Schumer Pushes for Harsher Penalties for Illegal Robocallers through New “QUIET Act”

Written by Lyndsay McCabe  |  07. February 2014

After a spike in complaints of robocalls in New York, Senator Chuck Schumer announced the introduction of his new legislation, the QUIET (Quell Unnecessary, Intentional, and Encroaching Telephone Calls) Act of 2014. 

Schumer’s QUIET Act will dramatically raise fines and impose harsher punishments on telemarketing companies that violate current telemarketing phone call laws, such as the use of illegal automated calling systems that play pre-recorded telemarketing phone calls.  These are often called robocalls, as they use computer software to dial a phone number and then either play a pre-recorded message or connect to a live person.

“When it comes to the robocall industry, which is blatantly ignoring federal laws, we need to fight fire with fire – that means higher penalties, jail time, and better technology to fight the spammers who have ruined countless family dinners, sporting events, and other family gatherings,” Schumer said in a press release. “Existing laws, including the federal Do Not Call list are great tools to protect consumers, but only if they have real teeth that will stop illegal robocalls in their tracks.”

To the senator, this means fines of up to $20,000, plus the potential for jail time.

The current law in place regarding phone calls was established in 1991, and states that unless a resident gives prior express consent, telemarketers cannot call residences before 8 a.m. or after 9 p.m.  Telemarketing companies must also keep a company-specific “do-not-call” list, which must be honored. The Federal Trade Commission is only able to issue a maximum fine of $1,500 for the misdemeanor of violating these laws, which does little to dissuade illegal telemarketers. The National Do Not Call list was established in 2003 – a list that some robocallers do not honor.

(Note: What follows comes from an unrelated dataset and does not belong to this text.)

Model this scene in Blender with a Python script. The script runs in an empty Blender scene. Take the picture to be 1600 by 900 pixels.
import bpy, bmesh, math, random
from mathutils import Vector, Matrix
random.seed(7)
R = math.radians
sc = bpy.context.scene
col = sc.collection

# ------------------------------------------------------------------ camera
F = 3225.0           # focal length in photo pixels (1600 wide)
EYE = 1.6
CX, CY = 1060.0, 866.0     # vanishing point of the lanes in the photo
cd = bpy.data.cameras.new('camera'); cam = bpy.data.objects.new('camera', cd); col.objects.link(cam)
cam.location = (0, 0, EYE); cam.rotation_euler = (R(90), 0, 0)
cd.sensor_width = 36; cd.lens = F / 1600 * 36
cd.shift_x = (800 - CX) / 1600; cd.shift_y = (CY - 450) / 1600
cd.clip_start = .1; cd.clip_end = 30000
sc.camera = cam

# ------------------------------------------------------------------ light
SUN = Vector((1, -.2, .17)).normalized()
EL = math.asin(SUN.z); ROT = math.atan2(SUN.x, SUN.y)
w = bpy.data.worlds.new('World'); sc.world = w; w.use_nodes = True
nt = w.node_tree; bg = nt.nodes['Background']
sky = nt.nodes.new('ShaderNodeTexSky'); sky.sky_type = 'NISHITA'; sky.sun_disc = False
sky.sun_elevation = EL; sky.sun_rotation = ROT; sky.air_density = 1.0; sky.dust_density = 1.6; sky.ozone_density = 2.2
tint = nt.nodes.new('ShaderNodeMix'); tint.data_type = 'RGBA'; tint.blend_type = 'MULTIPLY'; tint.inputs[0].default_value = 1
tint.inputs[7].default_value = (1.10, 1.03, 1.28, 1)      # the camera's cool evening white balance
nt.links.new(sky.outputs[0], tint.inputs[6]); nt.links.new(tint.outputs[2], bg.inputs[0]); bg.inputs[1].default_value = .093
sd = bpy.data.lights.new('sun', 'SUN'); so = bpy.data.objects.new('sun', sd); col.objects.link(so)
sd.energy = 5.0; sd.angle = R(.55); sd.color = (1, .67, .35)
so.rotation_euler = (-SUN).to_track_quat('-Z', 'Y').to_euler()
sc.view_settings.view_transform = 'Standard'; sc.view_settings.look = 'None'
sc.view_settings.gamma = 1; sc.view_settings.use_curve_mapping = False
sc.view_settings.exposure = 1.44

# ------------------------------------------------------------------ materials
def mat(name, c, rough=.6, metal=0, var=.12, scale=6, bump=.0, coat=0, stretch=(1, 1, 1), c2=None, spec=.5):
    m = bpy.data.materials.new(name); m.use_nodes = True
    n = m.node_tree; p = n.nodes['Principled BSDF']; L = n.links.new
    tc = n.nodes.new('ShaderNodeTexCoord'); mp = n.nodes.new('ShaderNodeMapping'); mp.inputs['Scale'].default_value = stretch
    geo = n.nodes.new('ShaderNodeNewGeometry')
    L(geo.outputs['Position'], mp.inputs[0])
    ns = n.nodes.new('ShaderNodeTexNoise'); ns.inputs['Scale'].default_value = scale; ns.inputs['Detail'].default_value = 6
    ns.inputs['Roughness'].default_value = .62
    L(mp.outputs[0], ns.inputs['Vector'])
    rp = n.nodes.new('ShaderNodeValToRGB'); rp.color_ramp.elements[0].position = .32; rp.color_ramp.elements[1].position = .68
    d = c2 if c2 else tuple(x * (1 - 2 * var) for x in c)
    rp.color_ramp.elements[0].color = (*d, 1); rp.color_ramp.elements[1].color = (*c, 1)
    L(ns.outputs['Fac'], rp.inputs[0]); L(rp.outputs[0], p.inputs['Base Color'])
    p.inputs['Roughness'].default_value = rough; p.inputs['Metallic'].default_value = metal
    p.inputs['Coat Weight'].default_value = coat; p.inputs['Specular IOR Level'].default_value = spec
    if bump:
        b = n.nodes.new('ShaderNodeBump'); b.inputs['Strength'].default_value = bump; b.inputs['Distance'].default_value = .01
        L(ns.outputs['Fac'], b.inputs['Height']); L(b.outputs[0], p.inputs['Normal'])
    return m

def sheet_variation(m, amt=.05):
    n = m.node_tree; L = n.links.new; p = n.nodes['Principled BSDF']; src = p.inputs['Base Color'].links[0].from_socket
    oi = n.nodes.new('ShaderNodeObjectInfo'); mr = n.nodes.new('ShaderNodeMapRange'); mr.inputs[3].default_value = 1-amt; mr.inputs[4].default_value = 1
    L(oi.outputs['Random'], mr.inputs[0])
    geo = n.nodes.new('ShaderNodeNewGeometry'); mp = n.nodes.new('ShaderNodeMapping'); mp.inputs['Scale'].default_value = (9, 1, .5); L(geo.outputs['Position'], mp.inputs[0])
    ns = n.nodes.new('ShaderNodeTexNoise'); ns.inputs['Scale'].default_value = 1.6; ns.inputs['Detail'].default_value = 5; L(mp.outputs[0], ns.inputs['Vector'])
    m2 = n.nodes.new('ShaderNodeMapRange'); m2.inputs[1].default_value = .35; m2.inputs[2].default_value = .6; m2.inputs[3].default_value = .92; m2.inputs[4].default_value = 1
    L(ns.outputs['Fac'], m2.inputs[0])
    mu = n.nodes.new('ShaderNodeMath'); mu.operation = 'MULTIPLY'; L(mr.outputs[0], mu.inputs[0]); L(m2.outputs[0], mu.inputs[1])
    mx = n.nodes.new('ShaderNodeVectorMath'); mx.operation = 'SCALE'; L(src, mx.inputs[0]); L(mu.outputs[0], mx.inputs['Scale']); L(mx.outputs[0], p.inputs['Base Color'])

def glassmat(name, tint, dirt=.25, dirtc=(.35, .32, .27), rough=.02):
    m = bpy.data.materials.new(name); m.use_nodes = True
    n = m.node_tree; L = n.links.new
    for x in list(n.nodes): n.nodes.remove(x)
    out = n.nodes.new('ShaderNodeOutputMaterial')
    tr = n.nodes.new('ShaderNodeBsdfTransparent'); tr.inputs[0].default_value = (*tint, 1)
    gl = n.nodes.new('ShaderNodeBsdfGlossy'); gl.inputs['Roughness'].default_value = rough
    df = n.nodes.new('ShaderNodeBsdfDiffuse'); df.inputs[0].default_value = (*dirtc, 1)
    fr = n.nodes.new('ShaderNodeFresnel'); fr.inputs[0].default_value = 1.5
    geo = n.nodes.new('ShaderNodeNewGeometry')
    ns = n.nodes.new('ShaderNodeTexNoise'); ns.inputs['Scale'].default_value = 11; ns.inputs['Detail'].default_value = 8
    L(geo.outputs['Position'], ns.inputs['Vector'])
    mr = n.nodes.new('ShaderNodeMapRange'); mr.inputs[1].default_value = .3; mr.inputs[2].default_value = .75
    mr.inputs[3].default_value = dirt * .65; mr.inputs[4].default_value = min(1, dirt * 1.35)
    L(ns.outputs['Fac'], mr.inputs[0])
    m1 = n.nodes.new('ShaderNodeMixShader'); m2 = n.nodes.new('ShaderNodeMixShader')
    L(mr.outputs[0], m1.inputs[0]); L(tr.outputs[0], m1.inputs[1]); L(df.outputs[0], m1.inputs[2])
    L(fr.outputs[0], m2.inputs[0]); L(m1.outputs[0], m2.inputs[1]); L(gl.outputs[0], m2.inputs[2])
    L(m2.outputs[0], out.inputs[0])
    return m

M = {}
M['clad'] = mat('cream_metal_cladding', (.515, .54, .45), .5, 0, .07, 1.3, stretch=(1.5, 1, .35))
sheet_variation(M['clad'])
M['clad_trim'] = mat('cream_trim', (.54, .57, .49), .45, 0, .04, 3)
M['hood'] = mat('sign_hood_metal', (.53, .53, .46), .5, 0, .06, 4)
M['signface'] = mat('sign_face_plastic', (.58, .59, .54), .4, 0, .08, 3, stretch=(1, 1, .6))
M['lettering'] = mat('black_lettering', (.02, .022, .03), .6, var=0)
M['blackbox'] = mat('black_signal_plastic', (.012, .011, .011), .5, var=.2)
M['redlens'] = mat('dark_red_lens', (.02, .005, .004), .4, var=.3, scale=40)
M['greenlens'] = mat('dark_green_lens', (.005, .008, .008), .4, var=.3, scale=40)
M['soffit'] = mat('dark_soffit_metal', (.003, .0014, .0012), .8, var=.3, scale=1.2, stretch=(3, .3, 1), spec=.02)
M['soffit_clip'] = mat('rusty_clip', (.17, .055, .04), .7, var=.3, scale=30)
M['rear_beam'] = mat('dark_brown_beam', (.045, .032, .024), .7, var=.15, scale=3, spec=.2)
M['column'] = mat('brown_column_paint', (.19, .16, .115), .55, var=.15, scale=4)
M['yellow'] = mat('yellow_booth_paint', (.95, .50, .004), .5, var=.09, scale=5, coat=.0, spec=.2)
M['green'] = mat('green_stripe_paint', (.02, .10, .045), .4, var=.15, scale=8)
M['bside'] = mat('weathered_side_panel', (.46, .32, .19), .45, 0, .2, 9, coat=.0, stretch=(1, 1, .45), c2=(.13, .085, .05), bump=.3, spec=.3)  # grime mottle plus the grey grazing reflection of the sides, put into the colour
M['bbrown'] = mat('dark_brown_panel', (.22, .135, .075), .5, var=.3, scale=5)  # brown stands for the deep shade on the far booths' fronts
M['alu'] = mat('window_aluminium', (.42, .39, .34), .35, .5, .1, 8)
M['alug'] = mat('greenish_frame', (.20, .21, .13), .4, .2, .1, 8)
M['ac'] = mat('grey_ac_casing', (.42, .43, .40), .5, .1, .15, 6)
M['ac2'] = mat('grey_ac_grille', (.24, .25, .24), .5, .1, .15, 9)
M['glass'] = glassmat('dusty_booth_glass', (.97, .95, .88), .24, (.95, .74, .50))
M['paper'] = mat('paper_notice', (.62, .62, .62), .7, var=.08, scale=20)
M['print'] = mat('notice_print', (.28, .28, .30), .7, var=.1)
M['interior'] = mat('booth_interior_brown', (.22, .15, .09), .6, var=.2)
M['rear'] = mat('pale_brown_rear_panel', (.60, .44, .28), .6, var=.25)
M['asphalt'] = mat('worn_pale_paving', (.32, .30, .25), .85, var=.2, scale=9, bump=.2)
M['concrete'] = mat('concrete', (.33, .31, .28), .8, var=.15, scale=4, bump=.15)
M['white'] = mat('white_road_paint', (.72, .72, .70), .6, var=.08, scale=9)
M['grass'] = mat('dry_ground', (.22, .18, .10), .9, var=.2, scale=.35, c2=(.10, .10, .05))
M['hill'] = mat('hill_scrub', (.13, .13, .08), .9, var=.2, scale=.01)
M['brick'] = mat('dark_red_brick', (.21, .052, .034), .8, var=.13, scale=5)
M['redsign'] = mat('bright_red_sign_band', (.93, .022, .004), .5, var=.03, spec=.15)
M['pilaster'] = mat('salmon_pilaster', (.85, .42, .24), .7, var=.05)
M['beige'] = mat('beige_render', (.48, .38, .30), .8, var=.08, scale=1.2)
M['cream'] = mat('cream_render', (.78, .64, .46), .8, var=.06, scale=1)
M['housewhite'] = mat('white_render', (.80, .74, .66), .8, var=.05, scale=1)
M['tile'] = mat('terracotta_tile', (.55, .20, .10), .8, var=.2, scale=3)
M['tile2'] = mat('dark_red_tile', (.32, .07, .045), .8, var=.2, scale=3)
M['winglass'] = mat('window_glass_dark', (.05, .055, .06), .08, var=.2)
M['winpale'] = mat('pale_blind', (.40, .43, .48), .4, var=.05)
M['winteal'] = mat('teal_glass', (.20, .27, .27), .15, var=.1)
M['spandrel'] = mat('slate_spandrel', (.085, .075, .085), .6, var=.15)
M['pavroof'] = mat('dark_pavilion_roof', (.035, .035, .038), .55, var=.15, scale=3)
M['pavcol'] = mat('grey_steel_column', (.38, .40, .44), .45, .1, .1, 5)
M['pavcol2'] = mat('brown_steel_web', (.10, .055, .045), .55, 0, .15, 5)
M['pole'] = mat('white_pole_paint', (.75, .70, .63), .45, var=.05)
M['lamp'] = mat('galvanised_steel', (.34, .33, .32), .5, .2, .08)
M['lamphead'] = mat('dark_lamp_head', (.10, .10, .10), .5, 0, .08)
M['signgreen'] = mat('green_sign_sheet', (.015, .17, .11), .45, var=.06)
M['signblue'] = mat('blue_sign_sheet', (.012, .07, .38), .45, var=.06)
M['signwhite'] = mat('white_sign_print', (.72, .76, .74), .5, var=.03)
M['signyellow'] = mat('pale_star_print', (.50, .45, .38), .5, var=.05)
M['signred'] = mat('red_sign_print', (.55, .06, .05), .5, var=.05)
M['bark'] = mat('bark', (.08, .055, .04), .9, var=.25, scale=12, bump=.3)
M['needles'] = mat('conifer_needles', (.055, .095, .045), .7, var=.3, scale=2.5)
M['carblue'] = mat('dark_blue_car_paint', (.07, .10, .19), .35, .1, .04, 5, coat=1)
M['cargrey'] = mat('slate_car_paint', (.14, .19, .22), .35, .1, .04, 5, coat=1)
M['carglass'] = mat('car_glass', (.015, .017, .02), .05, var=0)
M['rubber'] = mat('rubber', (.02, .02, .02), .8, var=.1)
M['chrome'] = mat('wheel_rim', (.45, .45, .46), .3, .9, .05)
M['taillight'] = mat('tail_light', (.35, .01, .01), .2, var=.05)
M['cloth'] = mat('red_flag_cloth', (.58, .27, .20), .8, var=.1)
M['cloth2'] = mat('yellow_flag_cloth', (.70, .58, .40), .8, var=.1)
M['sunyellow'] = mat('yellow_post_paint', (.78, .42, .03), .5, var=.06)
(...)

Schumer’s QUIET Act comes in the wake of a recent dramatic increase in robocalls, particularly in Upstate New York.  According to the FTC, there were 131,491 complaints of robocalls from upstate residents in 2013, which is over three times the amount of complaints made in 2010.

To get on the National Do Not Call List, go to the National Do Not Call Registry to register your number and verify your registration.  Users can also submit complaints of telemarketers who ignore this list and still send unnecessary robocalls. Users should also be aware that these phone calls are illegal regardless if you are on the Do Not Call List.